Asian currencies traded in a narrow range on Monday as investors remained cautious amid ongoing uncertainty surrounding the U.S.-Israel conflict with Iran. The situation kept global markets on edge and pushed the U.S. dollar close to a 10-month high ahead of the upcoming Federal Reserve policy meeting. Market participants remained reluctant to take large positions as geopolitical tensions continued to dominate sentiment across the foreign exchange market.
The Australian dollar stood out among regional currencies, gaining strength ahead of the Reserve Bank of Australia (RBA) policy decision scheduled for Tuesday. Analysts widely expect the central bank to raise interest rates, which has supported demand for the Aussie in recent trading sessions.
Across the broader Asian currency market, most currencies struggled to gain momentum as the conflict involving Iran showed little sign of easing.

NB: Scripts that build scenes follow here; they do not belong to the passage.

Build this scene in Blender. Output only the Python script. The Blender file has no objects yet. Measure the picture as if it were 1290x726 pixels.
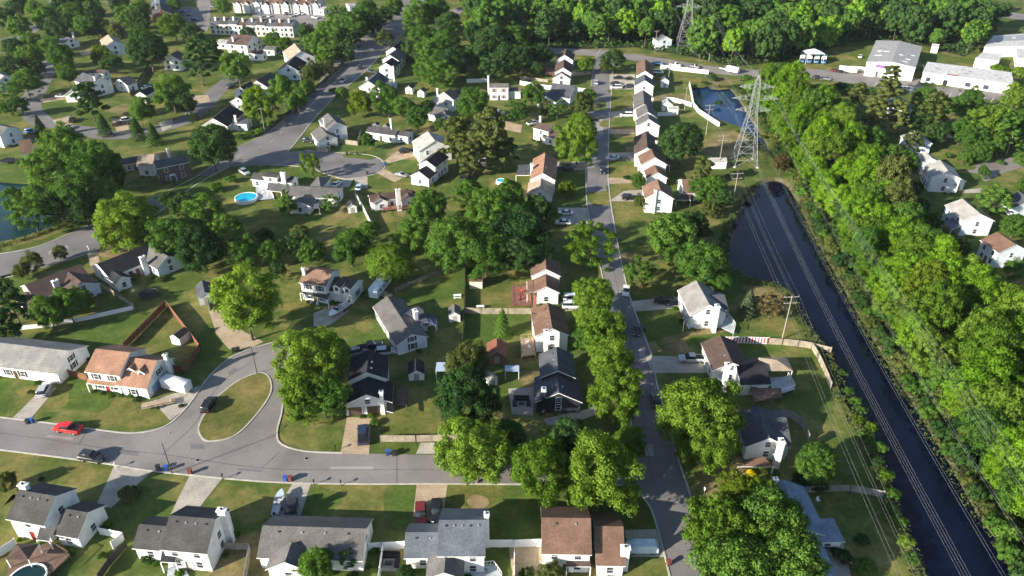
import bpy, bmesh, math, random
import numpy as np
from mathutils import Vector, Matrix
random.seed(7); RNG = np.random.default_rng(11)
scene = bpy.context.scene
COL = scene.collection
R = math.radians

# ---------------------------------------------------------------- camera, sky, sun, exposure
F, PITCH, CAMH = 940.0, R(32.0), 100.0          # focal length in photo pixels (1290 wide), tilt below the horizon, height
cd = bpy.data.cameras.new('camera'); cam = bpy.data.objects.new('camera', cd); COL.objects.link(cam)
cam.location = (0, 0, CAMH); cam.rotation_euler = (R(90) - PITCH, 0, 0)
cd.sensor_width = 36.0; cd.lens = 36.0 * F / 1290.0; cd.clip_start = 1.0; cd.clip_end = 8000.0
scene.camera = cam
SUN_AZ, SUN_EL = R(32.0), R(21.5)               # shadows run to +33 degrees from +X
world = bpy.data.worlds.new('World'); scene.world = world; world.use_nodes = True
wn = world.node_tree.nodes; wl = world.node_tree.links
sky = wn.new('ShaderNodeTexSky'); sky.sky_type = 'NISHITA'; sky.sun_disc = False
sky.sun_elevation = SUN_EL; sky.sun_rotation = math.atan2(-math.cos(SUN_AZ), -math.sin(SUN_AZ))
sky.altitude = 100; sky.air_density = 1.0; sky.dust_density = 0.6; sky.ozone_density = 1.5
wl.new(sky.outputs[0], wn['Background'].inputs[0]); wn['Background'].inputs[1].default_value = 0.088
sl = bpy.data.lights.new('sun', 'SUN'); sl.energy = 5.0; sl.angle = R(0.53); sl.color = (1.0, 0.92, 0.77)
so = bpy.data.objects.new('sun', sl); COL.objects.link(so)
sd = Vector((math.cos(SUN_AZ) * math.cos(SUN_EL), math.sin(SUN_AZ) * math.cos(SUN_EL), -math.sin(SUN_EL)))
so.rotation_euler = sd.to_track_quat('-Z', 'Y').to_euler(); so.location = (-200, -100, 150)
vs = scene.view_settings
vs.view_transform = 'Standard'; vs.look = 'None'; vs.gamma = 1.0; vs.use_curve_mapping = False; vs.exposure = 1.22
scene.render.engine = 'CYCLES'
cy = scene.cycles
cy.max_bounces = 5; cy.diffuse_bounces = 3; cy.glossy_bounces = 2; cy.transmission_bounces = 2; cy.transparent_max_bounces = 4
cy.use_adaptive_sampling = True; cy.adaptive_threshold = 0.04; cy.use_denoising = True
cy.caustics_reflective = False; cy.caustics_refractive = False
cy.sample_clamp_indirect = 4.0

# ---------------------------------------------------------------- surveying: a photo pixel and a height give a place
CP, SP = math.cos(PITCH), math.sin(PITCH)
def G(px, py, z=0.0):
    x = (px - 645.0) / F; y = -(py - 363.0) / F
    dx, dy, dz = x, CP + y * SP, -SP + y * CP
    t = (z - CAMH) / dz
    return Vector((dx * t, dy * t, z))
def depth(p): return p[1] * CP - (p[2] - CAMH) * SP
def proj(p):
    d = depth(p); u = p[0] / d; v = (p[1] * SP + (p[2] - CAMH) * CP) / d
    return 645 + u * F, 363 - v * F
def mpp(px, py, z=0.0): return depth(G(px, py, z)) / F      # metres per photo pixel

# ---------------------------------------------------------------- materials
MATS = {}
def newmat(name):
    m = bpy.data.materials.new(name); m.use_nodes = True
    nt = m.node_tree; b = nt.nodes['Principled BSDF']
    return m, nt, b
def N(nt, t, **kw):
    n = nt.nodes.new(t)
    for k, v in kw.items(): setattr(n, k, v)
    return n
def ramp(nt, stops):
    r = nt.nodes.new('ShaderNodeValToRGB'); e = r.color_ramp.elements
    e[0].position, e[0].color = stops[0][0], (*stops[0][1], 1)
    e[1].position, e[1].color = stops[-1][0], (*stops[-1][1], 1)
    for p, c in stops[1:-1]:
        x = e.new(p); x.color = (*c, 1)
    return r
def noise(nt, scale, detail=4, rough=0.55, coord='Object', vec=None):
    n = nt.nodes.new('ShaderNodeTexNoise'); n.inputs['Scale'].default_value = scale
    n.inputs['Detail'].default_value = detail; n.inputs['Roughness'].default_value = rough
    if vec is None:
        tc = nt.nodes.new('ShaderNodeTexCoord'); vec = tc.outputs[coord]
    nt.links.new(vec, n.inputs['Vector']); return n
def mix(nt, a, b, fac, mode='MIX'):
    m = nt.nodes.new('ShaderNodeMix'); m.data_type = 'RGBA'; m.blend_type = mode
    for s, v in ((6, a), (7, b)):
        if hasattr(v, 'is_output'): nt.links.new(v, m.inputs[s])
        else: m.inputs[s].default_value = (*v, 1)
    if hasattr(fac, 'is_output'): nt.links.new(fac, m.inputs[0])
    else: m.inputs[0].default_value = fac
    return m.outputs[2]
def mottled(name, c, var=0.25, scale=1.2, rough=0.85, spec=0.25, fine=None, obj_var=0.0, metal=0.0):
    """a plain surface with uneven tone: broad blotches and fine grain"""
    if name in MATS: return MATS[name]
    m, nt, b = newmat(name)
    lo = tuple(max(0, x * (1 - var)) for x in c); hi = tuple(min(1, x * (1 + var)) for x in c)
    n1 = noise(nt, scale, 5); r1 = ramp(nt, [(0.3, lo), (0.7, hi)]); nt.links.new(n1.outputs[0], r1.inputs[0])
    col = r1.outputs[0]
    if fine:
        n2 = noise(nt, fine, 2); r2 = ramp(nt, [(0.3, (0.75,) * 3), (0.7, (1.2,) * 3)]); nt.links.new(n2.outputs[0], r2.inputs[0])
        col = mix(nt, col, r2.outputs[0], 0.8, 'MULTIPLY')
    if obj_var:
        oi = nt.nodes.new('ShaderNodeObjectInfo'); r3 = ramp(nt, [(0, (1 - obj_var,) * 3), (1, (1 + obj_var,) * 3)])
        nt.links.new(oi.outputs['Random'], r3.inputs[0]); col = mix(nt, col, r3.outputs[0], 1.0, 'MULTIPLY')
    nt.links.new(col, b.inputs['Base Color']); b.inputs['Roughness'].default_value = rough
    b.inputs['Specular IOR Level'].default_value = spec; b.inputs['Metallic'].default_value = metal
    MATS[name] = m; return m
def shingle(name, c):
    """asphalt shingles: courses along the slope, single darker and lighter tabs, weathered streaks"""
    if name in MATS: return MATS[name]
    m, nt, b = newmat(name)
    tc = nt.nodes.new('ShaderNodeTexCoord')
    n1 = noise(nt, 0.35, 4, vec=tc.outputs['Object']); n2 = noise(nt, 3.5, 3, vec=tc.outputs['Object'])
    r1 = ramp(nt, [(0.25, tuple(x * 0.72 for x in c)), (0.5, c), (0.78, tuple(min(1, x * 1.35 + 0.01) for x in c))])
    nt.links.new(n1.outputs[0], r1.inputs[0])
    r2 = ramp(nt, [(0.3, (0.7,) * 3), (0.7, (1.25,) * 3)]); nt.links.new(n2.outputs[0], r2.inputs[0])
    col = mix(nt, r1.outputs[0], r2.outputs[0], 0.8, 'MULTIPLY')
    w = nt.nodes.new('ShaderNodeTexWave'); w.bands_direction = 'Z'; w.inputs['Scale'].default_value = 2.2; w.inputs['Distortion'].default_value = 0.6
    nt.links.new(tc.outputs['Object'], w.inputs['Vector'])
    rw = ramp(nt, [(0.0, (0.8,) * 3), (0.35, (1.05,) * 3)]); nt.links.new(w.outputs[0], rw.inputs[0])
    col = mix(nt, col, rw.outputs[0], 0.7, 'MULTIPLY')
    nt.links.new(col, b.inputs['Base Color']); b.inputs['Roughness'].default_value = 0.9; b.inputs['Specular IOR Level'].default_value = 0.2
    MATS[name] = m; return m
def siding(name, c):
    """lapped horizontal boards with slight dirt"""
    if name in MATS: return MATS[name]
    m, nt, b = newmat(name); tc = nt.nodes.new('ShaderNodeTexCoord')
    w = nt.nodes.new('ShaderNodeTexWave'); w.bands_direction = 'Z'; w.wave_profile = 'SAW'; w.inputs['Scale'].default_value = 1.6
    nt.links.new(tc.outputs['Object'], w.inputs['Vector'])
    rw = ramp(nt, [(0.0, (0.8,) * 3), (0.25, (1.0,) * 3)]); nt.links.new(w.outputs[0], rw.inputs[0])
    n1 = noise(nt, 0.6, 5, vec=tc.outputs['Object']); r1 = ramp(nt, [(0.3, tuple(x * 0.78 for x in c)), (0.62, c)]); nt.links.new(n1.outputs[0], r1.inputs[0])
    col = mix(nt, r1.outputs[0], rw.outputs[0], 0.8, 'MULTIPLY')
    nt.links.new(col, b.inputs['Base Color']); b.inputs['Roughness'].default_value = 0.6; b.inputs['Specular IOR Level'].default_value = 0.3
    MATS[name] = m; return m
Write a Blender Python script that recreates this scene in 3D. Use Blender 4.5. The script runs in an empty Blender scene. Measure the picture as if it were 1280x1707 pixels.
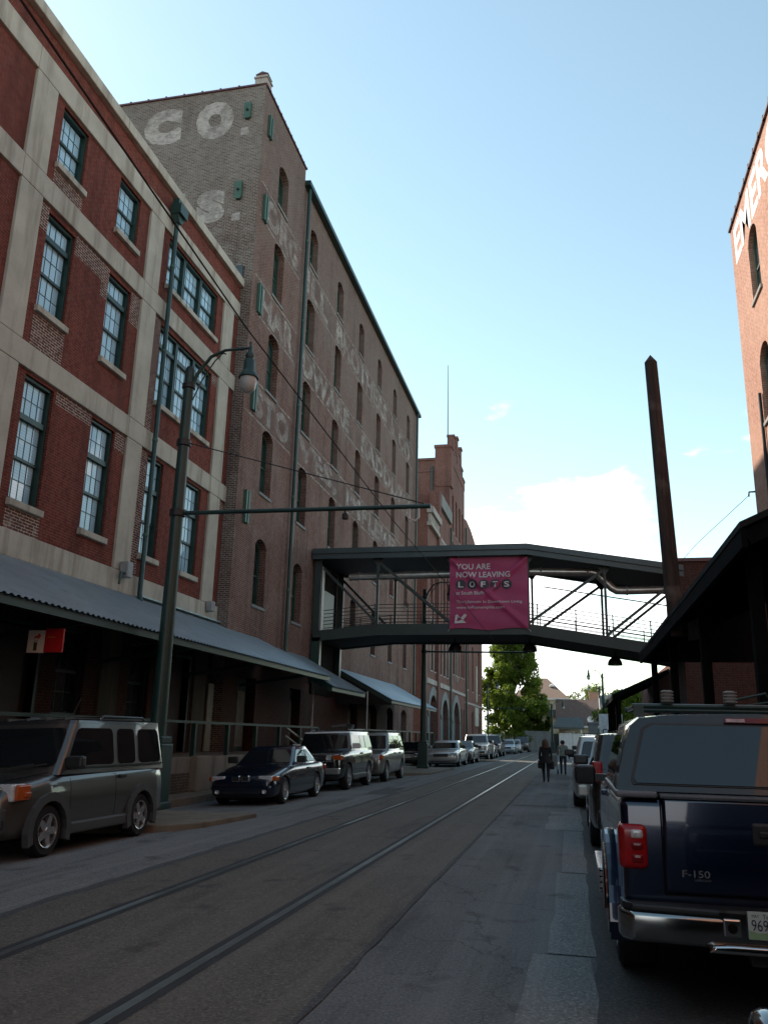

The ongoing tensions have kept oil prices elevated, raising concerns that energy-driven inflation could persist globally.
Oil prices briefly stabilized after U.S. President Donald Trump called for a coalition of countries to address potential supply disruptions linked to the Iran conflict. Nevertheless, uncertainty surrounding energy supply continues to influence currency markets and investor sentiment.
Meanwhile, the Chinese yuan remained relatively steady despite stronger-than-expected economic data from China. The USD/CNY pair edged up 0.1% after industrial production and retail sales figures for the first two months of 2026 exceeded forecasts. The data suggested that manufacturing activity remained solid, supported by strong export demand, while consumer spending improved during the Lunar New Year holiday period.
China also reported unexpected growth in fixed asset investment during the January–February period, marking the first expansion since August 2025. The increase suggests improving business confidence, particularly as investment in artificial intelligence and advanced technologies continues to rise.
However, China’s unemployment rate unexpectedly increased during the same period, highlighting lingering weaknesses in parts of the country’s economy despite the stronger activity data.
Other Asian currencies remained mostly stable. The Japanese yen strengthened slightly, with the USD/JPY pair declining by 0.1%, while the Singapore dollar traded flat against the U.S. dollar.
The Indian rupee weakened marginally, with the USD/INR pair rising 0.1% and reaching a record high of 92.711 rupees. India is considered particularly vulnerable to energy supply disruptions in the Middle East, which has added pressure to the currency amid rising oil prices.
The South Korean won also weakened, with the USD/KRW pair falling 0.3% during Monday’s trading session.
The Australian dollar continued to outperform in the region, with the AUD/USD pair gaining around 0.4%. The currency’s strength was largely driven by expectations that the RBA will raise interest rates by 25 basis points to 4.10% at the end of its two-day meeting on Tuesday.
The central bank last increased rates in December and has indicated the possibility of further tightening after inflation picked up again in late 2025. Recent comments from RBA officials highlighted concerns that energy market disruptions caused by the Iran conflict could increase inflation risks, reinforcing expectations of additional rate hikes this year.
Meanwhile, the U.S. dollar remained near a 10-month high as investors sought safe-haven assets amid ongoing geopolitical tensions. The dollar index and dollar index futures stabilized during Asian trading hours after surging to their highest levels in ten months on Friday.
Demand for the greenback has been supported by fears that the Iran conflict could further disrupt global oil markets, potentially pushing energy prices higher and increasing inflation pressures worldwide.
Attention is now turning to the Federal Reserve meeting scheduled for later this week. The central bank is widely expected to keep interest rates unchanged as policymakers assess the economic outlook and rising geopolitical risks.
At the same time, concerns related to the Iran conflict have prompted markets to reduce expectations for potential Federal Reserve rate cuts in the coming months, further supporting the U.S. dollar.